Say I've got a table of item_instances in my game, of all the items in the game world, and some of the items are cookie-cutter copies of generic items from the item_templates table, and other items started off as templates, and then acquired unique properties as players used them. They are now stored in the unique_items table.

So when I find a record of an item in the item_instances table, I want to look up more information about it, and I need to pull that info from the correct table.

This is the sort of thing I've been trying, without success:

SELECT item_table, item_id, *
FROM item_instances AS ii
CASE ii.item_table
    WHEN 0 THEN 'item_templates'
    WHEN 1 THEN 'unique_items'
    ELSE 'unique_items'
ON CASE = ii.item_id;

If there's a quick fix for the syntax, I'd love to hear it. Or if this is something you can't do conceptually - have each row choose its own join - I'd love to get a link to a deeper explanation.

In the past I've done operations like this by doing two SELECTS, one of which is against the item_templates table, the other against the unique_items table, and taken their UNION. This feels like a more correct & less wasteful way to do it. If it's not for some reason to do with SQL's deeper architecture, I'd like to understand why.

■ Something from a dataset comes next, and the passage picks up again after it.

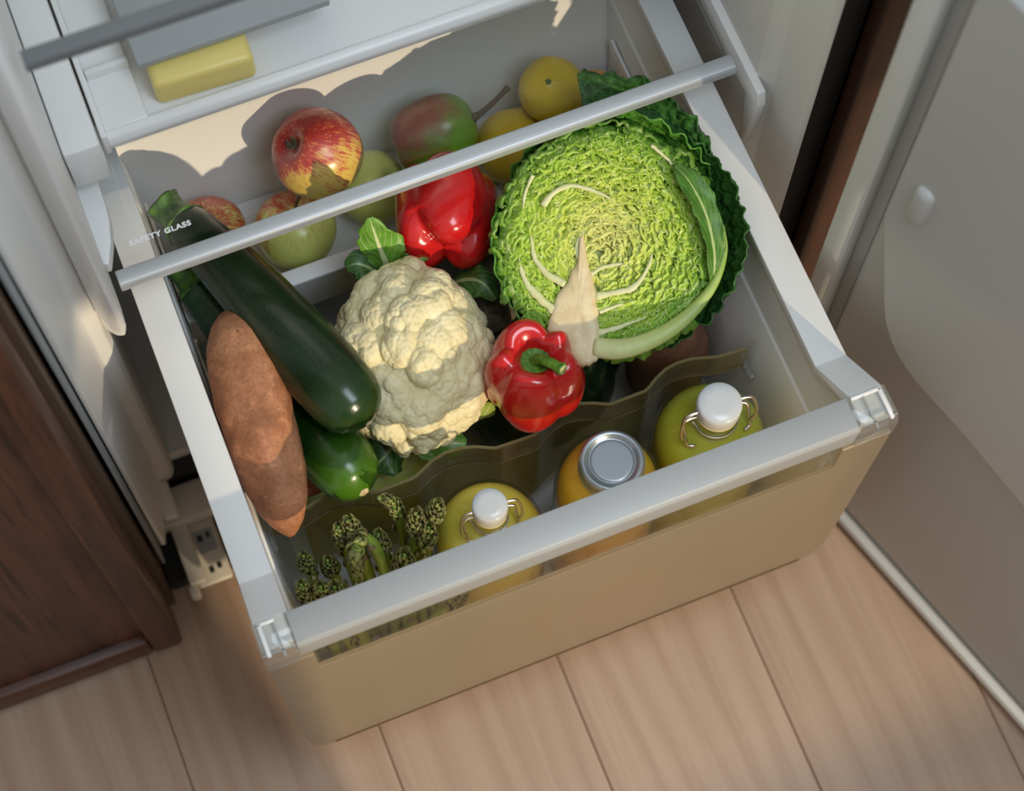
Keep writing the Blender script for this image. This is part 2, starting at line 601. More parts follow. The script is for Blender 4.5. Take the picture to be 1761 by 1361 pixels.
# second shelf higher up, only its front bar corner shows
gs2 = thing('glass_shelf', 'upper glass shelf, its grey front bar in the top left corner', 'shelf', (CX, .7085, .868))
for nm, me, mt in (('pane', box_me('pane', -.036, mx(-.036), .712, 1.10, .8615, .8655), GLASS),
                   ('trim_bar', box_me('trim_bar', -.039, mx(-.039), .699, .711, .8595, .869, .001), M('dark_grey_trim', .45, (.16, .17, .175)))):
    o = soft(link(nm, me, mt, gs2, False)); o.matrix_parent_inverse = Matrix.Translation((-CX, -.7085, -.868))

# ================================================================== SNACK TRAY above the glass shelf, with butter
ty = .790
tray = thing('snack_drawer', 'shallow white pull-out tray under the upper shelf, holding a butter stick', 'tray', (CX, ty, .56))
def T(name, me, mat):
    o = link(name, me, mat, tray, False)
    o.matrix_parent_inverse = Matrix.Translation((-CX, -ty, -.56))
    return soft(o)
tx0, tx1 = -.008, mx(-.008)
T('front_lip', prism_me('front_lip', [(ty, .5665), (ty - .0005, .5740), (ty + .0020, .5795), (ty + .0070, .5815), (ty + .0090, .5815), (ty + .0090, .5665)], 'x', tx0, tx1, .0015, 2), WHITE)
T('body', box_me('body', tx0, tx1, ty + .0085, 1.05, .5645, .5760, .001), WHITE)
T('side_rim', box_me('side_rim', tx0, tx0 + .036, ty + .0080, 1.05, .5755, .5820, .002, 3), WHITE)
T('side_rim', box_me('side_rim', tx1 - .036, tx1, ty + .0080, 1.05, .5755, .5820, .002, 3), WHITE)
T('edge_wall', box_me('edge_wall', tx0 - .0045, tx0 + .0005, ty - .001, 1.05, .562, .590, .0015), WHITE)
T('edge_wall', box_me('edge_wall', tx1 - .0005, tx1 + .0045, ty - .001, 1.05, .562, .590, .0015), WHITE)
T('back_lid', box_me('back_lid', .0330, .1900, .8225, .93, .6105, .6185, .0015), GREY_PLASTIC)
T('cross_rib', box_me('cross_rib', tx0 + .001, tx0 + .036, .845, .850, .581, .592, .001), WHITE)

BUT = M('butter', .38, (.80, .66, .22), Subsurface_Weight=.25, Subsurface_Radius=(.01, .006, .002), Subsurface_Scale=.4)
bt = thing('butter_stick', 'yellow butter stick lying in the white tray', 'butter', (.080, .826, .5762), Matrix.Rotation(-.05, 3, 'Z'))
me = box_me('butter', -.0405, .0405, -.0215, .0215, .0, .032, .006, 4)
co = np.array([v.co for v in me.vertices])
nz = np.stack([fbm(co * 60, 2, s) for s in (1, 2, 3)], 1) * .0009
for v, d in zip(me.vertices, nz): v.co += Vector(d)
link('butter_block', me, BUT, bt)

# guide block for the tray on the left wall
F('tray_guide', box_me('tray_guide', -.0440, -.0145, .772, 1.10, .556, .612, .003), WHITE)
F('tray_guide', box_me('tray_guide', mx(-.0145), mx(-.0440), .790, 1.10, .566, .612, .003), WHITE)
# ================================================================== CRISPER DRAWER
dr = thing('crisper_drawer', 'large white crisper drawer pulled out of the fridge, frosted front', 'drawer', (CX, .40, .13))
def R(name, me, mat, smooth=True, parent=None):
    o = link(name, me, mat, parent or dr, False)
    if parent is None:
        o.matrix_parent_inverse = Matrix.Translation((-CX, -.40, -.13))
    return soft(o) if smooth else o

# side rails: flat top at z .47 that rises to the handle at the front
def rail(sgn, name='side_rail'):
    prof = [(.870, .470), (.449, .470), (.404, .5150), (.3800, .5150), (.3800, .500), (.398, .500), (.443, .4555), (.870, .4555)]
    a, b = (-.0330, -.0050) if sgn < 0 else (mx(-.0050), mx(-.0330))
    return prism_me(name, prof, 'x', a, b, .0012, 2)
R('side_rail', rail(-1), WHITE)
R('side_rail', rail(1), WHITE)
def wall_me(sgn):
    # tapering wall with a small ledge, thickness 3 mm
    pts = [(-.0060, .457), (-.0045, .400), (-.0020, .398), (.0080, .160), (.0200, .134), (.0200, .130), (.0050, .155), (-.0050, .396), (-.0075, .398), (-.0090, .457)]
    if sgn > 0: pts = [(mx(x), z) for x, z in pts][::-1]
    return prism_me('side_wall', pts, 'y', .378, .868, .0006, 1)
R('side_wall', wall_me(-1), WHITE)
R('side_wall', wall_me(1), WHITE)
R('front_cheek', prism_me('front_cheek', [(.449, .456), (.404, .5005), (.380, .5005), (.380, .456)], 'x', -.0085, -.0060, 0), WHITE)
R('front_cheek', prism_me('front_cheek', [(.449, .456), (.404, .5005), (.380, .5005), (.380, .456)], 'x', mx(-.0060), mx(-.0085), 0), WHITE)
R('base', box_me('base', .004, mx(.004), .392, .868, .130, .1345, .001), WHITE)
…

  • Have a look at Dynamic SQL
    – McNets
    Apr 12, 2022 at 10:01

1 Answer 1


A CASE expression returns a single value. It can't return an identifier (e.g. a table reference). And its value can't be used instead of a table name

The typical way to deal with this kind of optional dependencies, is to join to each table and include the condition that picks a table in the join conditions. In order to get rows back, you will need an outer join because you can't know in which table there will be a match

SELECT item_table, item_id, *
FROM item_instances AS ii
  LEFT JOIN item_templates it ON ii.item_id = it.item_id and ii.item_table = 0
  LEFT JOIN unique_items ui ON ii.item_id = ui.item_id and ii.item_table = 1

You can then use coalesce() in the SELECT list, to get the non-null values from either table.

  • I'd love to understand WHY the value the CASE evaluates to can't be used as the table name. From the comments on the question so far, it looks like Dynamic SQL can break this rule, though it looks to be ... more involved to get into & start understanding properly.
    – baudot
    Apr 12, 2022 at 12:04
  • 2
    Because a value like 42 or 'foobar' is just that: a value. A table name is an identifier. An identifier and a value are two very different things in SQL
    – user1822
    Apr 12, 2022 at 12:08
  • @baudot the value is obtained at run time; but to be able to run, the sql engine has to know which tables it will be using before running the query; and the way you want it to work, would require the query to execute for the first table, get all rows, and then go throught all of them running another query for each row. Even if this was possible, it will be VERY expensive.
    – Josh Part
    Apr 12, 2022 at 20:06
  • "It can't return the name of a table." Sure it can, but the rest of this is good.